美術館へ行った。

妻がムーミン展に行きたいと言う。
僕も全く興味がないわけではないし、家族全員で出掛ける事にした。
こういう「自分一人だと足を運ぶ程に関心があるわけではないけれども、身近な人間が関心が高いが故に連れて行かれる」ようなもの程、実際振り返ってみると気付きを得たり視野を広げたり更なる興味を刺激されたり等、良い機会になる事が往々にしてある。
この適度な興味って大切。
自分一人の人生だと選択の結果、機会を捨てる事にもなるであろうから尚更だ。

家族全員で名古屋市美術館へ向かう。
コインパーキングに車を停めて公園を突っ切って美術館へと歩いていく。3歳の娘の興味は公園の遊具に向けられており、展示を見た後に遊んで帰る約束をする事で娘の衝動は一時的に収まる。
美術館の前まで来て、僕達は自分達の間違いを悟った。
ムーミン展は名古屋市博物館で開催されており、美術館ではフランソワ・ポンポン展が大好評開催中だったのである。
場所を、間違えた。
1時間半後には僕が予定が入っており、伏見の名古屋市美術館から桜山の名古屋市博物館まで移動するとなると展示を見るには時間は余裕がないように思われた。
開催を知った時からフランソワ・ポンポン展にも関心を示していた妻は「今日はこちらに呼ばれてきたんだね」と僕が1発で納得するような物言いで、一瞬にして僕達の過ちをポジティヴなものに反転させたのであった。
相棒がこういう気質だと助かる。

フランソワ・ポンポンについては全く知識がなく、名古屋市市営地下鉄の駅に掲示されているこの展覧会の宣伝広告でその名を初めて聞いた程、僕の人生はこの芸術家とご縁がなかった。
ただ宣伝広告に載っている彫刻を見た際にも「なんだか素敵な作品だな」と、漫然と眺めていた割には好意的な感想を抱いたし妻も「どちらにしてもこの展覧会も来たかったしね」と好意的であったのでそのままフランソワ・ポンポン展を楽しむ事にした。

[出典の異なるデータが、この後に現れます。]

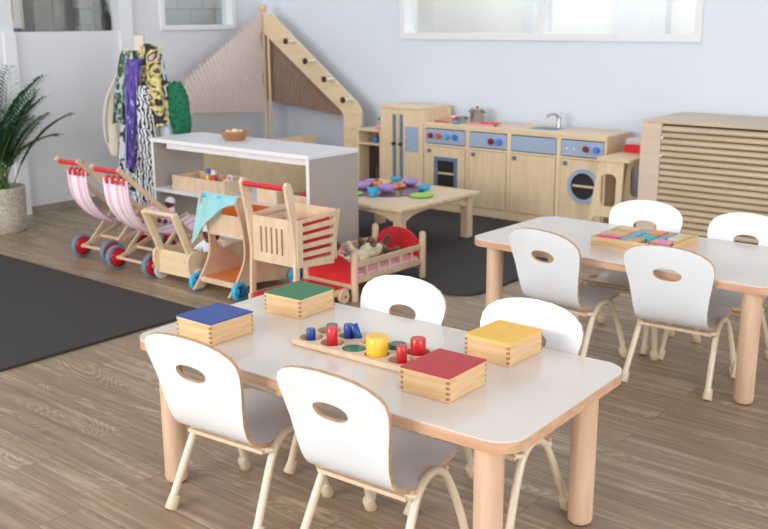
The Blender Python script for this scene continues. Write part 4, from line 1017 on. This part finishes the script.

展示は彫刻家としての作風が出来上がっていく過程も見せてくれ、その曲線の美しさ、簡略化(といっていいのかわからないが)の美しさを楽しんだ。
娘も楽しそうに観ていたので良い情操教育になったのではないだろうか。

そして僕は全く初見のこの彫刻家の展覧会を、想像していた何倍も楽しんだ。
豊かな時間だ、と心が洗われるような感覚さえ抱いた。
やはり人の表現物をゆっくりと見聞きして、何かしらを感じるという行為は日常生活に於いて贅沢品だ。生きる事に必死であるとそういうものを楽しむ事さえ出来ないだろう。自分に余裕がある事を有り難く思った。美術館や博物館は今後も機会を見つけては出掛けて行きたい。
ひとまず、来年ゴッホ展があるようなのでそれは見たいと思った。